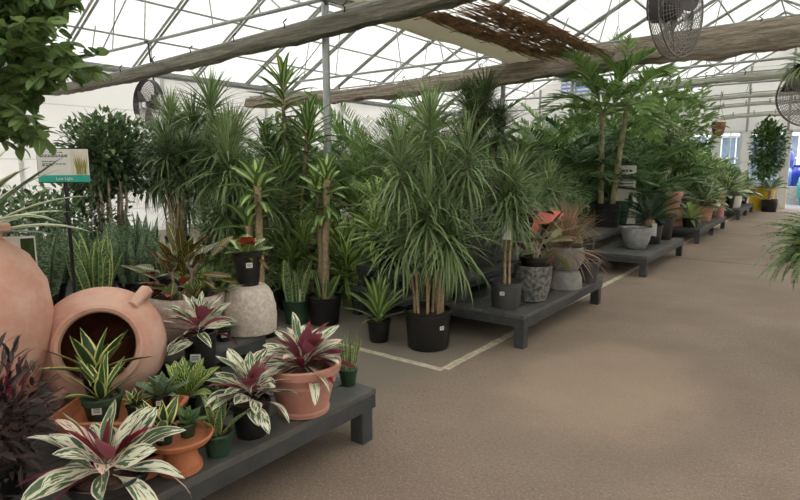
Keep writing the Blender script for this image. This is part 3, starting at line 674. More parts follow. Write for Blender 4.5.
# plant of long pale striped leaves rising behind/inside the jar
t = thing('pale_striped_plant', 'plant of long cream-edged strap leaves arching over the upright terracotta jar', 'plant', (-3.12,.83,ZB+.91))
m = MB(); m.lathe([(.1,-.2),(.13,0),(.135,.02),(.125,.02),(.12,-.02),(.001,-.03)], 28); m.build('pot','black',t,smooth=True)
rosette(t, -.01, 26, .66, .055, 'furcraea', top=85, low=15, droop=.9, prof='agave', r0=.03, curl=.2)
F = Fol(); F.leaves((0,0,0), np.array([R(62),R(-35),R(20)]), np.array([R(42),R(25),R(12)]), np.array([.62,.5,.6]), np.array([.09,.07,.05]), np.array([.1,1.9,.3]), 8, 'agave', .3); F.build('broad_leaves','blue_agave',t)
# tilted jar lying on its side, mouth toward the aisle
t = thing('terracotta_jar', 'chalky terracotta jar lying on its side with its dark mouth facing out', 'jar', (-2.90,1.33,ZB+.335), sc=1.05)
pj = [(.001,-.52),(.13,-.52),(.15,-.5),(.22,-.42),(.28,-.22),(.295,-.08),(.288,.0),(.26,.06),(.215,.105),(.2,.118),(.192,.135),(.178,.14),(.164,.13),(.158,.1)]
m = MB(); m.lathe(pj, 72); m.f.pop(); m.build('body', 'jar', t, smooth=True)
m = MB(); m.lathe([(.158,.1),(.17,.06),(.262,-.05),(.25,-.25),(.12,-.46),(.001,-.48)], 72); m.f.pop(); m.build('inner_wall', 'shaded_raw_clay', t, smooth=True)
lg = []
for a in (R(50), R(230)):
    m = MB(); c = Vector((math.cos(a), math.sin(a), 0)); m.tube([c*.28+Vector((0,0,-.04)), c*.325+Vector((0,0,.0)), c*.325+Vector((0,0,.05)), c*.235+Vector((0,0,.09))], [.03,.032,.03,.024], 10); m.build('lug', 'jar', t, smooth=True)
# local z = jar axis
ax = Vector((math.cos(R(-31))*math.cos(R(16)), math.sin(R(-31))*math.cos(R(16)), math.sin(R(16))))
t.rotation_mode = 'QUATERNION'; t.rotation_quaternion = ax.to_track_quat('Z', 'Y')

# stromanthes
def strom(loc, r, h, label, n, L, W, rz=0, mat='black', taper=.82, tag_at=None, **kw):
    t = thing('stromanthe', label, 'potted plant', loc, rz, 'tricolour stromanthe plants'); z = pot(t, r, h, mat, taper, tag_at=tag_at); stromanthe(t, z+.01, n, L, W, **kw); return t
strom((-2.04,.92,ZB), .135, .13, 'pink, cream and green striped plant in a wide black pot at the bottom left corner', 24, .32, .078, 1.2, dome=.04, top=58)
strom((-2.07,1.60,ZB), .088, .17, 'cream-striped plant in a black pot left of the large pink terracotta pot', 40, .25, .062, 0)
strom((-2.74,1.79,ZB), .088, .33, 'striped plant with crimson new leaves in a tall black pot before the whitewashed bowl', 26, .25, .055, 2.2, tag_at=-.9-2.2, taper=.85)
t = thing('large_terracotta_pot', 'large ribbed pink terracotta pot near the end of the nearest bench', 'pot', (-2.07,1.93,ZB), sc=1.1)
m = MB(); m.lathe([(.105,0),(.12,.004),(.123,.022),(.117,.03),(.135,.1),(.146,.145),(.152,.148),(.151,.157),(.149,.16),(.158,.19),(.168,.197),(.176,.2),(.181,.235),(.176,.24),(.161,.238),(.155,.2),(.001,.19)], 64); m.build('pot','terra_pink',t,smooth=True)
t = thing('stromanthe', 'red-flushed striped plant growing out of the large pink terracotta pot', 'potted plant', (-2.07,1.93,ZB+.21), .5, 'tricolour stromanthe plants')
m = MB(); m.lathe([(.14,.0),(.145,.01),(.001,.012)], 28); m.build('soil','soil',t); stromanthe(t, .02, 34, .29, .066, top=70, dome=.07)
rosette(t, .02, 6, .24, .05, 'strom_red', top=70, low=10, droop=.6, prof='petiole', name='red_leaves')

# rectangular terracotta tray and its supports
t = thing('terracotta_planter', 'low round terracotta pot under the tray, bottom left', 'pot', (-2.19,1.11,ZB)); pot(t, .125, .095, 'terra', .9, rolled=False, lip=.01)
t = thing('upturned_black_pot', 'black pot propping up the left end of the terracotta tray', 'pot', (-2.58,1.07,ZB)); pot(t, .09, .1, 'black', .85)
tz = ZB+.102
t = thing('terracotta_tray', 'rectangular orange terracotta tray holding small green and black pots', 'tray', (-2.47,1.19,tz), R(37))
hx, hy, h = .26, .15, .062
m = MB()
def rr(hx, hy, r, z):
    return [(sx*(hx-r)+r*math.cos(a), sy*(hy-r)+r*math.sin(a), z) for sx, sy, a0 in ((1,1,0),(-1,1,90),(-1,-1,180),(1,-1,270)) for a in [R(a0+15*k) for k in range(7)]]
rings = [rr(hx-.03,hy-.03,.03,0), rr(hx-.012,hy-.012,.04,h*.6), rr(hx-.01,hy-.01,.04,h*.62), rr(hx+.004,hy+.004,.045,h*.66), rr(hx+.008,hy+.008,.045,h*.95), rr(hx,hy,.04,h), rr(hx-.012,hy-.012,.035,h), rr(hx-.02,hy-.02,.03,h*.6), rr(hx-.035,hy-.035,.03,.012)]
K = 28; m.v = [p for r_ in rings for p in r_]; m.f = [(i*K+j, i*K+(j+1)%K, (i+1)*K+(j+1)%K, (i+1)*K+j) for i in range(len(rings)-1) for j in range(K)] + [tuple(reversed(range(K))), tuple(range(8*K, 9*K))]
m.build('tray', 'terra', t, smooth=True)
tz += .013
t = thing('sansevieria', 'gold-edged leaves in a green pot standing in the terracotta tray', 'potted plant', (-2.52,1.14,tz), 0); z = pot(t, .08, .12, 'green_pot', .78, tag_at=-.75, tag_w=.02, lip=.01); rosette(t, z, 11, .26, .04, 'gold_edge', top=85, low=32, droop=.35, prof='agave', r0=.02)
t = thing('croton', 'tiny splashed yellow plant in a small black pot at the middle of the tray', 'potted plant', (-2.43,1.24,tz), 0); z = pot(t, .038, .07, 'black', .8, tag_at=-.1, tag_w=.012, lip=.006); rosette(t, z, 14, .095, .03, 'gold_edge', top=80, low=15, droop=.4, prof='ovate', r0=.01); 
t = thing('peperomia', 'dark leafy plant in a small black pot at the right end of the tray', 'potted plant', (-2.42,1.36,tz), 0); z = pot(t, .045, .075, 'black', .8, tag_at=-.7, tag_w=.014, lip=.006); rosette(t, z, 14, .15, .045, 'snake', top=80, low=20, droop=.5, prof='ovate', r0=.02)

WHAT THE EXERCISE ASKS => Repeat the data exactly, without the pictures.

RESPONSE TO THIS EXERCISE =>
Keep writing the Blender script for this image. This is part 3, starting at line 674. More parts follow. Write for Blender 4.5.
# plant of long pale striped leaves rising behind/inside the jar
t = thing('pale_striped_plant', 'plant of long cream-edged strap leaves arching over the upright terracotta jar', 'plant', (-3.12,.83,ZB+.91))
m = MB(); m.lathe([(.1,-.2),(.13,0),(.135,.02),(.125,.02),(.12,-.02),(.001,-.03)], 28); m.build('pot','black',t,smooth=True)
rosette(t, -.01, 26, .66, .055, 'furcraea', top=85, low=15, droop=.9, prof='agave', r0=.03, curl=.2)
F = Fol(); F.leaves((0,0,0), np.array([R(62),R(-35),R(20)]), np.array([R(42),R(25),R(12)]), np.array([.62,.5,.6]), np.array([.09,.07,.05]), np.array([.1,1.9,.3]), 8, 'agave', .3); F.build('broad_leaves','blue_agave',t)
# tilted jar lying on its side, mouth toward the aisle
t = thing('terracotta_jar', 'chalky terracotta jar lying on its side with its dark mouth facing out', 'jar', (-2.90,1.33,ZB+.335), sc=1.05)
pj = [(.001,-.52),(.13,-.52),(.15,-.5),(.22,-.42),(.28,-.22),(.295,-.08),(.288,.0),(.26,.06),(.215,.105),(.2,.118),(.192,.135),(.178,.14),(.164,.13),(.158,.1)]
m = MB(); m.lathe(pj, 72); m.f.pop(); m.build('body', 'jar', t, smooth=True)
m = MB(); m.lathe([(.158,.1),(.17,.06),(.262,-.05),(.25,-.25),(.12,-.46),(.001,-.48)], 72); m.f.pop(); m.build('inner_wall', 'shaded_raw_clay', t, smooth=True)
lg = []
for a in (R(50), R(230)):
    m = MB(); c = Vector((math.cos(a), math.sin(a), 0)); m.tube([c*.28+Vector((0,0,-.04)), c*.325+Vector((0,0,.0)), c*.325+Vector((0,0,.05)), c*.235+Vector((0,0,.09))], [.03,.032,.03,.024], 10); m.build('lug', 'jar', t, smooth=True)
# local z = jar axis
ax = Vector((math.cos(R(-31))*math.cos(R(16)), math.sin(R(-31))*math.cos(R(16)), math.sin(R(16))))
t.rotation_mode = 'QUATERNION'; t.rotation_quaternion = ax.to_track_quat('Z', 'Y')

# stromanthes
def strom(loc, r, h, label, n, L, W, rz=0, mat='black', taper=.82, tag_at=None, **kw):
    t = thing('stromanthe', label, 'potted plant', loc, rz, 'tricolour stromanthe plants'); z = pot(t, r, h, mat, taper, tag_at=tag_at); stromanthe(t, z+.01, n, L, W, **kw); return t
strom((-2.04,.92,ZB), .135, .13, 'pink, cream and green striped plant in a wide black pot at the bottom left corner', 24, .32, .078, 1.2, dome=.04, top=58)
strom((-2.07,1.60,ZB), .088, .17, 'cream-striped plant in a black pot left of the large pink terracotta pot', 40, .25, .062, 0)
strom((-2.74,1.79,ZB), .088, .33, 'striped plant with crimson new leaves in a tall black pot before the whitewashed bowl', 26, .25, .055, 2.2, tag_at=-.9-2.2, taper=.85)
t = thing('large_terracotta_pot', 'large ribbed pink terracotta pot near the end of the nearest bench', 'pot', (-2.07,1.93,ZB), sc=1.1)
m = MB(); m.lathe([(.105,0),(.12,.004),(.123,.022),(.117,.03),(.135,.1),(.146,.145),(.152,.148),(.151,.157),(.149,.16),(.158,.19),(.168,.197),(.176,.2),(.181,.235),(.176,.24),(.161,.238),(.155,.2),(.001,.19)], 64); m.build('pot','terra_pink',t,smooth=True)
t = thing('stromanthe', 'red-flushed striped plant growing out of the large pink terracotta pot', 'potted plant', (-2.07,1.93,ZB+.21), .5, 'tricolour stromanthe plants')
m = MB(); m.lathe([(.14,.0),(.145,.01),(.001,.012)], 28); m.build('soil','soil',t); stromanthe(t, .02, 34, .29, .066, top=70, dome=.07)
rosette(t, .02, 6, .24, .05, 'strom_red', top=70, low=10, droop=.6, prof='petiole', name='red_leaves')

# rectangular terracotta tray and its supports
t = thing('terracotta_planter', 'low round terracotta pot under the tray, bottom left', 'pot', (-2.19,1.11,ZB)); pot(t, .125, .095, 'terra', .9, rolled=False, lip=.01)
t = thing('upturned_black_pot', 'black pot propping up the left end of the terracotta tray', 'pot', (-2.58,1.07,ZB)); pot(t, .09, .1, 'black', .85)
tz = ZB+.102
t = thing('terracotta_tray', 'rectangular orange terracotta tray holding small green and black pots', 'tray', (-2.47,1.19,tz), R(37))
hx, hy, h = .26, .15, .062
m = MB()
def rr(hx, hy, r, z):
    return [(sx*(hx-r)+r*math.cos(a), sy*(hy-r)+r*math.sin(a), z) for sx, sy, a0 in ((1,1,0),(-1,1,90),(-1,-1,180),(1,-1,270)) for a in [R(a0+15*k) for k in range(7)]]
rings = [rr(hx-.03,hy-.03,.03,0), rr(hx-.012,hy-.012,.04,h*.6), rr(hx-.01,hy-.01,.04,h*.62), rr(hx+.004,hy+.004,.045,h*.66), rr(hx+.008,hy+.008,.045,h*.95), rr(hx,hy,.04,h), rr(hx-.012,hy-.012,.035,h), rr(hx-.02,hy-.02,.03,h*.6), rr(hx-.035,hy-.035,.03,.012)]
K = 28; m.v = [p for r_ in rings for p in r_]; m.f = [(i*K+j, i*K+(j+1)%K, (i+1)*K+(j+1)%K, (i+1)*K+j) for i in range(len(rings)-1) for j in range(K)] + [tuple(reversed(range(K))), tuple(range(8*K, 9*K))]
m.build('tray', 'terra', t, smooth=True)
tz += .013
t = thing('sansevieria', 'gold-edged leaves in a green pot standing in the terracotta tray', 'potted plant', (-2.52,1.14,tz), 0); z = pot(t, .08, .12, 'green_pot', .78, tag_at=-.75, tag_w=.02, lip=.01); rosette(t, z, 11, .26, .04, 'gold_edge', top=85, low=32, droop=.35, prof='agave', r0=.02)
t = thing('croton', 'tiny splashed yellow plant in a small black pot at the middle of the tray', 'potted plant', (-2.43,1.24,tz), 0); z = pot(t, .038, .07, 'black', .8, tag_at=-.1, tag_w=.012, lip=.006); rosette(t, z, 14, .095, .03, 'gold_edge', top=80, low=15, droop=.4, prof='ovate', r0=.01); 
t = thing('peperomia', 'dark leafy plant in a small black pot at the right end of the tray', 'potted plant', (-2.42,1.36,tz), 0); z = pot(t, .045, .075, 'black', .8, tag_at=-.7, tag_w=.014, lip=.006); rosette(t, z, 14, .15, .045, 'snake', top=80, low=20, droop=.5, prof='ovate', r0=.02)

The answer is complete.